Equal masses of iron and sulphur are heated together to form FeS. What fraction of the original mass of excess reactant is left unreacted? \((\mathrm{Fe}=56\), \(\mathrm{S}=32\) ) (a) \(0.22\) (b) \(0.43\) (c) \(0.86\) (d) \(0.57\)

The balanced chemical equation for the reaction between iron and sulphur is: \(\mathrm{Fe + S \rightarrow FeS}\)

Assume we have M grams of each reactant. To determine the moles, we'll divide the mass by the molar mass of each respective element: Moles of Fe = \(\frac{\text{Mass of Fe}}{\text{Molar mass of Fe}} = \frac{M}{56}\) Moles of S = \(\frac{\text{Mass of S}}{\text{Molar mass of S}} = \frac{M}{32}\)

Since the balanced chemical equation tells us that one mole of iron reacts with one mole of sulphur to produce one mole of iron sulfide, we can compare the moles of each reactant to determine which one is the limiting reactant. Moles of Fe: \(\frac{M}{56}\) Moles of S : \(\frac{M}{32}\) Since \(\frac{M}{32}\) > \(\frac{M}{56}\), Fe is the limiting reactant.

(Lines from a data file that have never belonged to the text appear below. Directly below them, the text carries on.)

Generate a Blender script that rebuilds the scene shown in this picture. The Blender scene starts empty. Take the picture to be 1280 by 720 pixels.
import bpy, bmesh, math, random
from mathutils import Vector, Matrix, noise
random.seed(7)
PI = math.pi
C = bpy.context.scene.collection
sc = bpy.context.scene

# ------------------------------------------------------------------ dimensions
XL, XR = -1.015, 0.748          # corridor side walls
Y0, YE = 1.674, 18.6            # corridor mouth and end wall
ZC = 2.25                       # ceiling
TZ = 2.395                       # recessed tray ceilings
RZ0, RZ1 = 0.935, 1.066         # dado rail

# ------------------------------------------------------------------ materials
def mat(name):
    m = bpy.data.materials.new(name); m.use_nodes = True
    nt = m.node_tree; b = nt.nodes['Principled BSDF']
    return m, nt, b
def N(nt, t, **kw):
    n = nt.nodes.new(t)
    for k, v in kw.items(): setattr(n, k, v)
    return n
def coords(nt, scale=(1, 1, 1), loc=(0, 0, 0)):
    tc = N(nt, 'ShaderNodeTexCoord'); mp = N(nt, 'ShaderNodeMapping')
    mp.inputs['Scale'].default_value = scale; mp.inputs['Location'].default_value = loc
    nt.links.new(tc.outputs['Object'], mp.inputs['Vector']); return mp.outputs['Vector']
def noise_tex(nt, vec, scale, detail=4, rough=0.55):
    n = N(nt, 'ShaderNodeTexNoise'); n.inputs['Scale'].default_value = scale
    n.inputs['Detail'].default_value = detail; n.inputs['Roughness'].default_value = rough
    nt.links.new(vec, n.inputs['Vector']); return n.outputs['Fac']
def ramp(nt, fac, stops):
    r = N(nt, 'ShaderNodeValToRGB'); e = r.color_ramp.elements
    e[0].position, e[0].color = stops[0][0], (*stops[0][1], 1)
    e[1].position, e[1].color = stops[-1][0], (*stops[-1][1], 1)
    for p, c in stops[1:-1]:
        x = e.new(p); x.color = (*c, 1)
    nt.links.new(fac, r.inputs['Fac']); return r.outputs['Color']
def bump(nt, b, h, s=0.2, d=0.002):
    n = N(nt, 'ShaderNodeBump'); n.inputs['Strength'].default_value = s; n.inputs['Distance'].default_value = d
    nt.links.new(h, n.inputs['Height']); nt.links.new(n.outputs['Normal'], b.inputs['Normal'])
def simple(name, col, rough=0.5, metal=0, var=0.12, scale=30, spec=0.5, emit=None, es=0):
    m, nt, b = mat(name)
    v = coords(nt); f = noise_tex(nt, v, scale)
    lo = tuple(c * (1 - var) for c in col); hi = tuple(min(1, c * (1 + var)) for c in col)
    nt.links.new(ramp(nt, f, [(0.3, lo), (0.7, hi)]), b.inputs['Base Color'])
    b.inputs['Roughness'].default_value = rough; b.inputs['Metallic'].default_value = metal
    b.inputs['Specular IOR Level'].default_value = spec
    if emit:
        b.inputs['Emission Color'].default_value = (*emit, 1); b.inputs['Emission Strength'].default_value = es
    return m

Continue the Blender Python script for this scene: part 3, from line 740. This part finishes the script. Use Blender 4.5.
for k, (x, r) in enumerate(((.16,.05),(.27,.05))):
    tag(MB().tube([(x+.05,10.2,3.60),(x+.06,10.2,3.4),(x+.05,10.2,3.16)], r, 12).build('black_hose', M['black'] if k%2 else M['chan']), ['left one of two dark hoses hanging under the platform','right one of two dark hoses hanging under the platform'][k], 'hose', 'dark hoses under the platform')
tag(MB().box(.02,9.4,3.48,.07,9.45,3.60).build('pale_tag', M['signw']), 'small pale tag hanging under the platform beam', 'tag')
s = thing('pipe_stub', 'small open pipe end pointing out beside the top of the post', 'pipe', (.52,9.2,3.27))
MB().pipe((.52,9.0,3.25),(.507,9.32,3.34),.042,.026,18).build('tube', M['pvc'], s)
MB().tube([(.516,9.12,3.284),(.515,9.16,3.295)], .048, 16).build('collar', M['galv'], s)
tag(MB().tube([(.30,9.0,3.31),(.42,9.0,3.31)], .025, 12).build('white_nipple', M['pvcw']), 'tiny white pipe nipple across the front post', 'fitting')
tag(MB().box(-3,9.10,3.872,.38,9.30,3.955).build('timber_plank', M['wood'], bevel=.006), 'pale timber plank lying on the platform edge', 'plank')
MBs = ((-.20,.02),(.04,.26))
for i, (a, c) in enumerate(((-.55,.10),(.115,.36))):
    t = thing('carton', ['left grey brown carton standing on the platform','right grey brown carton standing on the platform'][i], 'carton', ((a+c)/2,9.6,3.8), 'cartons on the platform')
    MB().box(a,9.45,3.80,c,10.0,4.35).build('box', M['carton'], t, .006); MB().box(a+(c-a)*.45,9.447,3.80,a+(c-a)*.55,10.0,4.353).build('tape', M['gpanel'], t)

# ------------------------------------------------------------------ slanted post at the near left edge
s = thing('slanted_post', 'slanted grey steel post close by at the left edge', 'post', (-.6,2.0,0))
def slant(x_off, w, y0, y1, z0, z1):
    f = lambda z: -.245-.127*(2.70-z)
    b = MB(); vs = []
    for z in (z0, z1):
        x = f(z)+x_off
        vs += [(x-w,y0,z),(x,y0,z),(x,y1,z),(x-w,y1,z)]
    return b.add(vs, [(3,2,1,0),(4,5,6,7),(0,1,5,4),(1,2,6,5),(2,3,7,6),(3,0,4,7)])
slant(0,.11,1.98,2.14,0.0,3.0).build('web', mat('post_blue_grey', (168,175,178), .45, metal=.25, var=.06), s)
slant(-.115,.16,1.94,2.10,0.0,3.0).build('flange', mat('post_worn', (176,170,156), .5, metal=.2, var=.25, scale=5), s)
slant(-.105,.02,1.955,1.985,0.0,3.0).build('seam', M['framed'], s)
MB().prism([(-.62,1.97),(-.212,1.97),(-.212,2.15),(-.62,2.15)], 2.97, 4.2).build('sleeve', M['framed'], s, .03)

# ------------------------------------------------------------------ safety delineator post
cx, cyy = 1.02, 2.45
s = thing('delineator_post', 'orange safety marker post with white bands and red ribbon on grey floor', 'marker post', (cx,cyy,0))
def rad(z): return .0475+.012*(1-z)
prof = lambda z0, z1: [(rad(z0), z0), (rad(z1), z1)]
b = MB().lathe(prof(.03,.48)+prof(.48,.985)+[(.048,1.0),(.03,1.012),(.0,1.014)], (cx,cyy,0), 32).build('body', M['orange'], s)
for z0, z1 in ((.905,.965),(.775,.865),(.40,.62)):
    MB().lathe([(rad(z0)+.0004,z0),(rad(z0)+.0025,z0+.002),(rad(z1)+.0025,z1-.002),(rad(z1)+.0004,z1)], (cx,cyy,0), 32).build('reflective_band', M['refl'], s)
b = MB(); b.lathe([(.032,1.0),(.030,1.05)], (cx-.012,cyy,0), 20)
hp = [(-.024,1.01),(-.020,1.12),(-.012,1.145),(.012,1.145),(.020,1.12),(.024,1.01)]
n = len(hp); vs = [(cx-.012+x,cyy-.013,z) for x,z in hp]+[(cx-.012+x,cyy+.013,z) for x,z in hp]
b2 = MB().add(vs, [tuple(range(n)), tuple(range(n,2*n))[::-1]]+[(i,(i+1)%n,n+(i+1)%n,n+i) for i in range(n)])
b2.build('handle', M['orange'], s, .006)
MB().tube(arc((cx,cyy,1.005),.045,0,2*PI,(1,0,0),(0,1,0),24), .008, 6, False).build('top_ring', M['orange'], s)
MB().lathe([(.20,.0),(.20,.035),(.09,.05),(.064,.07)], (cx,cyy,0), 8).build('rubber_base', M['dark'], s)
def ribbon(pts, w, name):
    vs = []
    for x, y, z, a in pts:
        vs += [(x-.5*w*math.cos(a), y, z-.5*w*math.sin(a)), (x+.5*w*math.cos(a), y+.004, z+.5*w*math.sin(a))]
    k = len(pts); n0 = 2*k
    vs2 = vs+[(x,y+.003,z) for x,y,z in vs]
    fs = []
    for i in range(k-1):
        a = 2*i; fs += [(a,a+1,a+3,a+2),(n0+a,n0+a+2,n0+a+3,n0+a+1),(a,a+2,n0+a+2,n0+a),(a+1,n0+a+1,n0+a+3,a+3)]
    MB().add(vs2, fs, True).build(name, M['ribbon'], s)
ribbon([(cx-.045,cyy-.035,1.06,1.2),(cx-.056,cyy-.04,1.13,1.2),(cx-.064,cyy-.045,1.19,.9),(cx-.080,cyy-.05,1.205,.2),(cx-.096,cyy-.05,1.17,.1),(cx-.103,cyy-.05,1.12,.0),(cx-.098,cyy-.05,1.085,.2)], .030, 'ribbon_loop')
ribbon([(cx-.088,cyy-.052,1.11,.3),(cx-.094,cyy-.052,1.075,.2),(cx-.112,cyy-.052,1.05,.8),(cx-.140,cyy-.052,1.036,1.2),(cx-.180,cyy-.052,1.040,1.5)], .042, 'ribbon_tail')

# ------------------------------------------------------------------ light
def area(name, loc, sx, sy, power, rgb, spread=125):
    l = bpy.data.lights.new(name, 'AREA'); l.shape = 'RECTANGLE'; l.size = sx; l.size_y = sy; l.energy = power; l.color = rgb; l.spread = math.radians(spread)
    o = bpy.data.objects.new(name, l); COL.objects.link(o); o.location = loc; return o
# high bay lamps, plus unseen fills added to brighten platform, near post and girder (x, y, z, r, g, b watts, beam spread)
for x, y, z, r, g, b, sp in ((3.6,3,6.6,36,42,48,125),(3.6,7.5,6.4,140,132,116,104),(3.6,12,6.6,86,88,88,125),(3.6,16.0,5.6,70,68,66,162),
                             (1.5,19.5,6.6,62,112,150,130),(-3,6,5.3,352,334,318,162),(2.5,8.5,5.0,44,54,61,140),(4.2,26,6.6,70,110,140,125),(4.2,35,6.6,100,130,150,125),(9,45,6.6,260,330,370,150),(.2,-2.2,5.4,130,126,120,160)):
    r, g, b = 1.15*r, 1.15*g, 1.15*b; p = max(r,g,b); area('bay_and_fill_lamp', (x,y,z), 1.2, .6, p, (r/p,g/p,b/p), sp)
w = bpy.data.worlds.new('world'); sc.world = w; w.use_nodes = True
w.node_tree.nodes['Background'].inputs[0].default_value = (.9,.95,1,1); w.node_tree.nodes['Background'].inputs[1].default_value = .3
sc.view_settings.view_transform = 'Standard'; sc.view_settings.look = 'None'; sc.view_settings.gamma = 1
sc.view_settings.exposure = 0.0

Now that we've determined that Fe is the limiting reactant, we can calculate the fraction of excess sulfur left unreacted. First, calculate the mass of sulphur that reacts with iron: Mass of reacted S = Mass of Fe \(*\) \(\frac{\text{Molar mass of S}}{\text{Molar mass of Fe}}\) Mass of reacted S = \(M \cdot \frac{32}{56}\) Then, calculate the mass of unreacted excess sulfur: Mass of unreacted excess S = Original mass of S - Mass of reacted S Mass of unreacted excess S = M - \(M \cdot \frac{32}{56}\) To calculate the fraction of unreacted excess sulfur, divide the mass of unreacted excess sulfur by the original mass of sulfur: Fraction = \(\frac{\text{Mass of unreacted excess S}}{\text{Original mass of S}}\) Fraction = \(\frac{M - M \cdot \frac{32}{56}}{M}\) Fraction = \(\frac{56-32}{56}\) Fraction = \(\frac{24}{56}\) Fraction = \(0.43\) So the fraction of the original mass of excess reactant left unreacted is 0.43, which corresponds to option (b).